Lol I wish I had had the chutzpah (and the wit) to say something like that! That is perfect bc blunt humor is often really effective in these situations. I seriously was shocked bc I had made absolutely NO MENTION at all about my ethnic background (I NEVER do in these situations) yet she apparently figured it out from my appearance or last name. And ironically several of the other parents right before that had brought forth cultural issues like getting their gifted kids to learn their parents native tongue and preserve their culture, something I had zero concern over (my kids don’t know a lick of Spanish) . I joke with DH that culturally speaking we are often the “whitest” people in the room (we are both in engineering and our kids are in gifted programs, Russian math and piano which are typically like >90% Asian/Indian here...We feel like in the minority as we speak English to our parents, kids staple foods are pb&j, pizza, mac n cheese and My kids favorite restaurant is probably Cracker Barrel (ha). So comments this make me think of how apparently none of this matters, many white folks still see me (and by consequence, my kids) as ethnicity and it is upsetting, not to mention very uncomfortable to be always be put in this awkward position.

dogmom
01-25-2018, 10:26 AM
Well, I think it's hard to do anything in the moment, because interventions are seldom effective then. Especially one the person is clearly aware of awkwardness and yet continues, but clearly feels they need to say something.
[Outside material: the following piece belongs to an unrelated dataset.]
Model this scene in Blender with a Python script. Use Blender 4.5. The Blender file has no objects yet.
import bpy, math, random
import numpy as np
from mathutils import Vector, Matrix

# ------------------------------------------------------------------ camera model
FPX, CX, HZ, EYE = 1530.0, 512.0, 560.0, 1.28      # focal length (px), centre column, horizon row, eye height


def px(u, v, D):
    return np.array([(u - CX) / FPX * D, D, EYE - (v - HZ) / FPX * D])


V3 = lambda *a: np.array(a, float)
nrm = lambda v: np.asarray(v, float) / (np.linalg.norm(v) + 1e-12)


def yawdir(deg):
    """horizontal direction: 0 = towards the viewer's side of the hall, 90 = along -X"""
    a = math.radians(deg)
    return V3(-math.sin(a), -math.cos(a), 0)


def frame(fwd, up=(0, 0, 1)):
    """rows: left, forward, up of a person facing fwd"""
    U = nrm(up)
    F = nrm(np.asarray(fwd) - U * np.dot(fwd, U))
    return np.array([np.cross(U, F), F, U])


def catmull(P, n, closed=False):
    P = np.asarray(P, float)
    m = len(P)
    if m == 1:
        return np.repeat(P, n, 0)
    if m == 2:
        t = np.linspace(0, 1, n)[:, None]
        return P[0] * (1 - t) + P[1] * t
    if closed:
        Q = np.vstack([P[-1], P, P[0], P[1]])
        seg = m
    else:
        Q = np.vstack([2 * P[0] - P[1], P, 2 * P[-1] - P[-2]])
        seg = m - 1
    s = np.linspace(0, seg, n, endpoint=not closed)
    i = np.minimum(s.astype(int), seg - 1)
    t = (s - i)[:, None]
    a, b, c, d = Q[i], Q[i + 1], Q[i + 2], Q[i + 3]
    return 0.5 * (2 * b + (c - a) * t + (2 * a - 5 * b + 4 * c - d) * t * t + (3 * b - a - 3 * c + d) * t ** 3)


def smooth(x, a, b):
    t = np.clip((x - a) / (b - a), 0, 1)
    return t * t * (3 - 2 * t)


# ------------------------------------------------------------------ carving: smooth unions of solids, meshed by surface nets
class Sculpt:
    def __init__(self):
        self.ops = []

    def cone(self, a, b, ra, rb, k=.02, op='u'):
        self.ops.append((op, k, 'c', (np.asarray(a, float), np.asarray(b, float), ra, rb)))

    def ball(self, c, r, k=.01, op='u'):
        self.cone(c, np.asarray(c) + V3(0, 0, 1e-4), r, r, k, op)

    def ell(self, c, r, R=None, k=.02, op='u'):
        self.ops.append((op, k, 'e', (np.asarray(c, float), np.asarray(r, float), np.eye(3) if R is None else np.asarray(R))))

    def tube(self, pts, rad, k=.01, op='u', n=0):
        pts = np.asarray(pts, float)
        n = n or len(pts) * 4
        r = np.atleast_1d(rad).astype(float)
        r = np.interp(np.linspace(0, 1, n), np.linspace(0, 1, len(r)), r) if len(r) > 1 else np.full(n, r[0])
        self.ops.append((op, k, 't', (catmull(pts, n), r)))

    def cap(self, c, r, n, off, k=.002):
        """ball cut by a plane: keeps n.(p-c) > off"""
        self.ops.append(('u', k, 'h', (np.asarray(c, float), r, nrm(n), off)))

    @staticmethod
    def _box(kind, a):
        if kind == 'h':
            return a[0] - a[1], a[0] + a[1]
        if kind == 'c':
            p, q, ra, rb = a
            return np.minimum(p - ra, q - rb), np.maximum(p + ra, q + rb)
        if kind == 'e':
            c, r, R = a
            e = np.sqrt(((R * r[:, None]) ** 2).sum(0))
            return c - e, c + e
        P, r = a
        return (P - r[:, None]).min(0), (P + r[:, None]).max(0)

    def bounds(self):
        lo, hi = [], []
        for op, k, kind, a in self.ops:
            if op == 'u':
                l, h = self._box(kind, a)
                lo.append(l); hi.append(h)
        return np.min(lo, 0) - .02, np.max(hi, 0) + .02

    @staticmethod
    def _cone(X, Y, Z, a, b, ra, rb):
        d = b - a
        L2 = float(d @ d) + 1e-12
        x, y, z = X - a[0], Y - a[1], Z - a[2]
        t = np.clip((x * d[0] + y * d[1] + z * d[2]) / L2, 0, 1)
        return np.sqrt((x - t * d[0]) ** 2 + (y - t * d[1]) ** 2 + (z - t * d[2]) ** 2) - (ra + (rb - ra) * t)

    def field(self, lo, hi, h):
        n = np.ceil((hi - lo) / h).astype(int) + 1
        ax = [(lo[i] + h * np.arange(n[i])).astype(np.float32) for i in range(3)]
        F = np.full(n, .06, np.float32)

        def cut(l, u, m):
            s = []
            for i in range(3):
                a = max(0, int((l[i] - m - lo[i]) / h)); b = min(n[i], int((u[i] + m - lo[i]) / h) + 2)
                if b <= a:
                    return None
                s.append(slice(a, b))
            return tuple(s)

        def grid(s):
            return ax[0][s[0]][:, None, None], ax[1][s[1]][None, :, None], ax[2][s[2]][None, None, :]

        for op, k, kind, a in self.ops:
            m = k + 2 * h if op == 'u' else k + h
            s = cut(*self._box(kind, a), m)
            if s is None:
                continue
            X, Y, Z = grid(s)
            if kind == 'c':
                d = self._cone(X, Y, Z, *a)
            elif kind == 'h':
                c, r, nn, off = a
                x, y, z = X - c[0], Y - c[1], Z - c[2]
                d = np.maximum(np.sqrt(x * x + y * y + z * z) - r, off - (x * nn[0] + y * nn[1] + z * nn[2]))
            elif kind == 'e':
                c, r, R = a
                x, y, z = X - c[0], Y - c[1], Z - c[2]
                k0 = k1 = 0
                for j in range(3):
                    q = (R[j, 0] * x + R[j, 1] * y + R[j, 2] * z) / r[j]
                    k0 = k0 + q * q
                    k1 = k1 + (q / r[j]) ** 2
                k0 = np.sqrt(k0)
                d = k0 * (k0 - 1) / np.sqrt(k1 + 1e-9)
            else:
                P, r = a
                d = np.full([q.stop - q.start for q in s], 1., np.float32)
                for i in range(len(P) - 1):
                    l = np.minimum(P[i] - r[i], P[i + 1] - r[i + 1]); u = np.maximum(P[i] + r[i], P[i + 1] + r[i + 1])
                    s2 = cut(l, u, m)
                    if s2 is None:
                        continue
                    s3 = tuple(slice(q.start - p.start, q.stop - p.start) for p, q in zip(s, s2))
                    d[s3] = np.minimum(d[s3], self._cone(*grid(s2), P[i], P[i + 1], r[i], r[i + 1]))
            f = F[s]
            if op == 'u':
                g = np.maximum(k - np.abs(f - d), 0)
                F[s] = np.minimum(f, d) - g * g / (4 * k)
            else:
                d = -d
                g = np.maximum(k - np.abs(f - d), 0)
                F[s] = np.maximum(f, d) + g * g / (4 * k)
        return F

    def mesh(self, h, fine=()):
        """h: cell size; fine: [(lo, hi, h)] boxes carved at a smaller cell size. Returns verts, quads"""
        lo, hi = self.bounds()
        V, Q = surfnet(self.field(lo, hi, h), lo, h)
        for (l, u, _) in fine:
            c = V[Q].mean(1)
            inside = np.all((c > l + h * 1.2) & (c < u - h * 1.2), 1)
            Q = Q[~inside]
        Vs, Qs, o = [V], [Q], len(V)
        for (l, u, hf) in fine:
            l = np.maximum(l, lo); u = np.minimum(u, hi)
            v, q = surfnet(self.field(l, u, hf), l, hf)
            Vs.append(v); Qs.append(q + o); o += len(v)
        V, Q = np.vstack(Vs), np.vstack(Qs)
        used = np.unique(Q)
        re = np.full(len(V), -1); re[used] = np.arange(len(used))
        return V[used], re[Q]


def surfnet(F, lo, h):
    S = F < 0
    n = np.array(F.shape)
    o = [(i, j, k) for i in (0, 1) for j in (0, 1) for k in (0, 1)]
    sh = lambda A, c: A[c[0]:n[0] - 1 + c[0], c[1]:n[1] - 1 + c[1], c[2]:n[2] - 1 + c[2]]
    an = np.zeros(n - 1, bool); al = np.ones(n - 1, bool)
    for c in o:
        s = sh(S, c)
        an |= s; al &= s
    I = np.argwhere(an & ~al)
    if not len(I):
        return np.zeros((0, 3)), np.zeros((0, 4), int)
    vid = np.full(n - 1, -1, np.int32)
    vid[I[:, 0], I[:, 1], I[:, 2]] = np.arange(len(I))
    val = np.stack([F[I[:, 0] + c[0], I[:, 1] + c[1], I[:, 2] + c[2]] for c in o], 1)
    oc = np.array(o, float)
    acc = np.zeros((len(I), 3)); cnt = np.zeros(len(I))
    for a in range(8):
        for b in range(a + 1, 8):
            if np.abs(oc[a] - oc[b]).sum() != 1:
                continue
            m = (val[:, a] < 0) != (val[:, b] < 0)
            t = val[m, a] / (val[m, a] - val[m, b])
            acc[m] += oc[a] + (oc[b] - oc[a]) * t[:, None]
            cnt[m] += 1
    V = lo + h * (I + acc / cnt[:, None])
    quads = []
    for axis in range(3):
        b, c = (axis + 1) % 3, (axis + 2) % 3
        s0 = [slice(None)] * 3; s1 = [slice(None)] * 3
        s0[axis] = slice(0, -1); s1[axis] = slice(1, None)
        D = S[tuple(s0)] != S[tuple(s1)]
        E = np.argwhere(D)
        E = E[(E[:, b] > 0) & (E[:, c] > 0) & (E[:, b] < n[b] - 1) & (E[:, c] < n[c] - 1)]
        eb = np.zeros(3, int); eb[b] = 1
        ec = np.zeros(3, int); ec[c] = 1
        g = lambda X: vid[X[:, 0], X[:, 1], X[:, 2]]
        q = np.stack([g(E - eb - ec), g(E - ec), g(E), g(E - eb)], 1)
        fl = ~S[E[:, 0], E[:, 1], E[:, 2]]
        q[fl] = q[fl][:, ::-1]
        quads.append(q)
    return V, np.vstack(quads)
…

I would try to get back in contact with the person and make suggestions on how they can do better, IF YOU FEEL LIKE IT. You don't have to represent a whole group all the time. I think a good way to introduce these topics (from a moderater view point) is to introduce the concept of small and big observations based on data. Like:

"Kids want to fit in. Really gifted kids may downplay their gifts to be more like others. Other parts of their life may compound this. Like being from a different economic situation that most of the kids in a school. This can be magnified more by even larger societal feelings of "I'm not like them" with people of color. Do you feel like any of your kids may feel this way? How do you think we can support them?"

So if you go back to the moderator and say, "something like this would be helpful. Singling someone out is not. I'm just trying to give you feedback and help you out" I think is a good exercise. Then listen to what she says in response. It's taken decades for me to figure out different approaches during very difficult conversations that can mean life or death where things like race, substance abuse, childhood trauma, sexual assault, and on and on that are the elephant in room. I find most of it is learning how to really listen and constantly retooling your message. So it's no surprise it goes wrong so often. So my instinct is to say the best way for you to learn the best response in these awkward situations is try one on one feedback and get yourself in a place where you can listen to the person. That way you can figure out your best approach.
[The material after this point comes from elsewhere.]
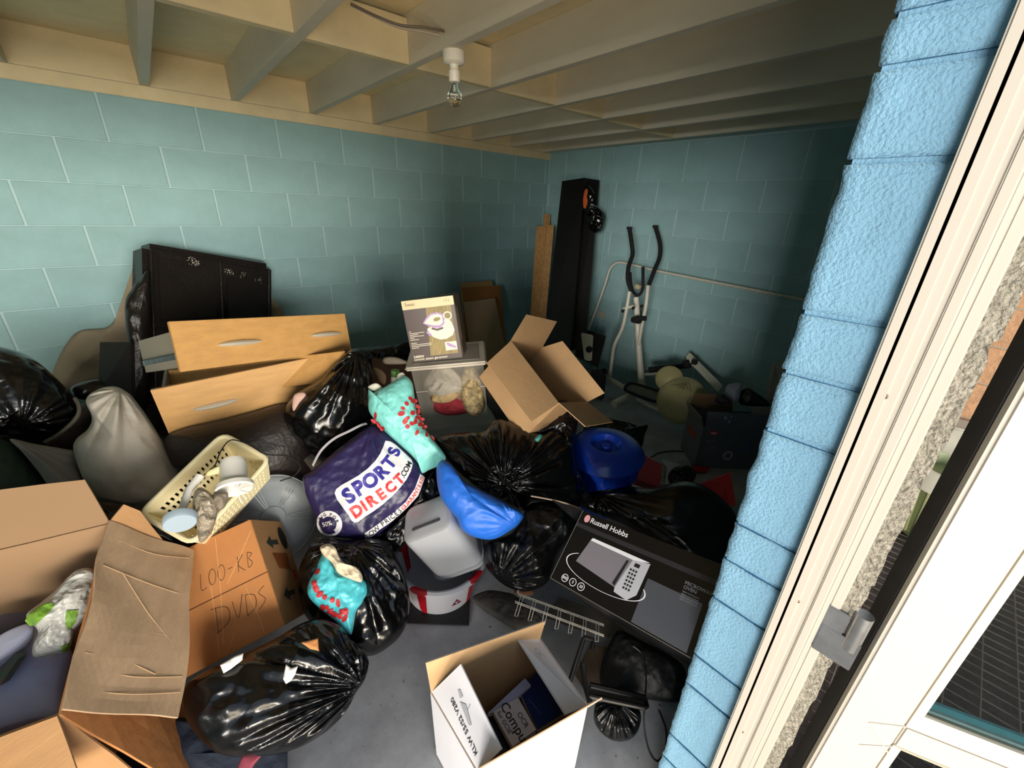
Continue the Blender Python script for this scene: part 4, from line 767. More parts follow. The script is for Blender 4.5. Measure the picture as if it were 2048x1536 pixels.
pp([[(.34, .62), (.42, .70), (.52, .76), (.66, .77), (.76, .73), (.76, .58), (.66, .52), (.54, .53), (.42, .58)]], lil, off=.0018); pp([[(.37, .62), (.44, .68), (.53, .735), (.66, .745), (.73, .71), (.73, .60), (.66, .56), (.54, .57), (.43, .60)]], whp, off=.0022)
pp([[(.38, .46), (.40, .50), (.48, .42), (.44, .40)]], lil, off=.002); pp([[(.55, .66), (.60, .69), (.68, .69), (.70, .66), (.64, .63), (.57, .63)]], gold, off=.0026); pp([[(.50, .54), (.60, .51), (.72, .53), (.72, .50), (.60, .475), (.49, .51)]], brown, off=.0026)
pp([[(x, y) for x, y in q] for q in ring2(.84, .70, .085, .06, 16, ey=.8)], whp, 'hose', .003)
pp([[(.04, .50-i*.027), (.04+w_, .50-i*.027+.002), (.04+w_, .508-i*.027+.002), (.04, .508-i*.027)] for i, w_ in enumerate((.04, .30, .17, .28, .09, .17, 0.001, .12, .40, .40, .14))], whp, 'small_print', .0012)
text_on('2400W', F2(.04, .085), pX, pZ, .017, whp, gb, bold=.02, align='LEFT'); text_on('ceramic steam generator', F2(.04, .042), pX, pZ, .0165, whp, gb, bold=.01, align='LEFT'); text_on('Swan', F2(.15, .935), pX, pZ, .022, M('brown_ink', '#6e5a48', .5), gb, bold=.01)
pp([[(x, y) for x, y in q] for q in ring2(.15, .93, .115, .108, 24, ey=.5)], M('brown_ink2', '#c4ae86', .5), 'oval', .0012); text_on('1.2 L', F2(.86, .94), pX, pZ, .016, M('brown_ink', '#6e5a48', .5), gb)
shapes_on([[(x*pd_, y*ph) for x, y in q] for q in ([(.05, .02), (.2, .02), (.15, .85), (.05, .85)], [(.3, .25), (.42, .25), (.36, .8), (.28, .8)])], po+pX*pw_, pY, pZ, M('side_stripe', '#b79b74', .4), gb, 'side_print', .0008)
# ------------------------------------------------------------------ flat boards behind
def bpanel(label, pts, y0s, t, m): 
    q = [aty(x, y, v) for (x, y), v in zip(pts, y0s)]; nn = (q[1]-q[0]).cross(q[3]-q[0]).normalized(); nn = nn if nn.y > 0 else -nn; o = thing('hardboard_sheet', label, 'board', tuple(q[3]), 'boards leaning on the left wall'); MB().prism(q, nn*t).build('board', m, o); return o
bpanel('tall pale hardboard sheet leaning on the left wall, rearmost of three', [(921, 566), (984, 561), (1010, 700), (935, 715)], (-.09, -.09, -.42, -.42), .012, M('pale_hardboard', '#a98453', .75, var=.1))
bpanel('orange brown hardboard sheet leaning between two others on the left wall', [(926, 575), (1001, 571), (1016, 720), (940, 730)], (-.13, -.13, -.47, -.47), .012, M('orange_hardboard', '#96622f', .75, var=.1))
bpanel('shorter grey brown hardboard sheet leaning frontmost on the left wall', [(928, 604), (990, 596), (1030, 790), (955, 800)], (-.27, -.27, -.80, -.80), .012, M('grey_hardboard', '#a58c6c', .75, var=.1))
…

I'm sorry, it sucks and there is no quick fix.

DualvansMommy
01-25-2018, 10:40 AM
ugh, talk about an uncomfortable moment fro you. I would speak to the moderator (if shes a frequent guest in your group) next time alone how you felt uncomfortable being singled out like that. It happens to me sometimes and I often try to approach it from the perspective of them not knowing any better, so any education from the direct source is better than getting ill-formed information about my sub population.
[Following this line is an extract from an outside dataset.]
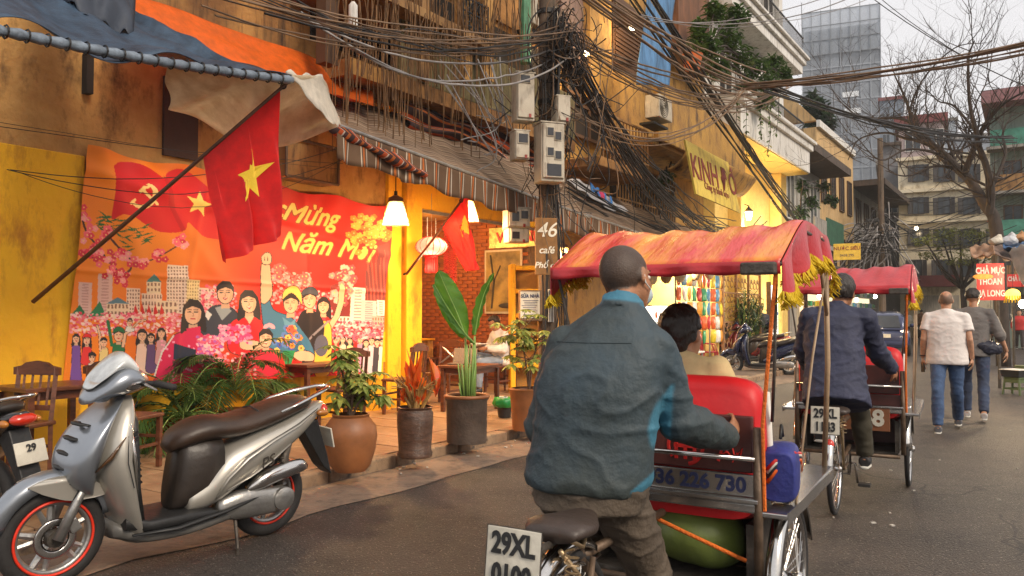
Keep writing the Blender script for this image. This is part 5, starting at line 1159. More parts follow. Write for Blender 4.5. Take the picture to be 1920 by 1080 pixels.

often I get caught out being pointed out, but there have been an instance or two where I've made a snappy response that put them in their places. so sorry! so many ways to have made a point she wanted to say without singling you or any others like that.

carolinacool
01-25-2018, 11:36 AM
"Kids want to fit in. Really gifted kids may downplay their gifts to be more like others. Other parts of their life may compound this. Like being from a different economic situation that most of the kids in a school. This can be magnified more by even larger societal feelings of "I'm not like them" with people of color. Do you feel like any of your kids may feel this way? How do you think we can support them?"

This is great! I think it's a really valid point and good to be mentioned. But how the moderator did it is cringe-worthy. I agree with Dogmom that it could be valuable to send her a quick email so that she knows going forward. But I completely understand if you don't want to.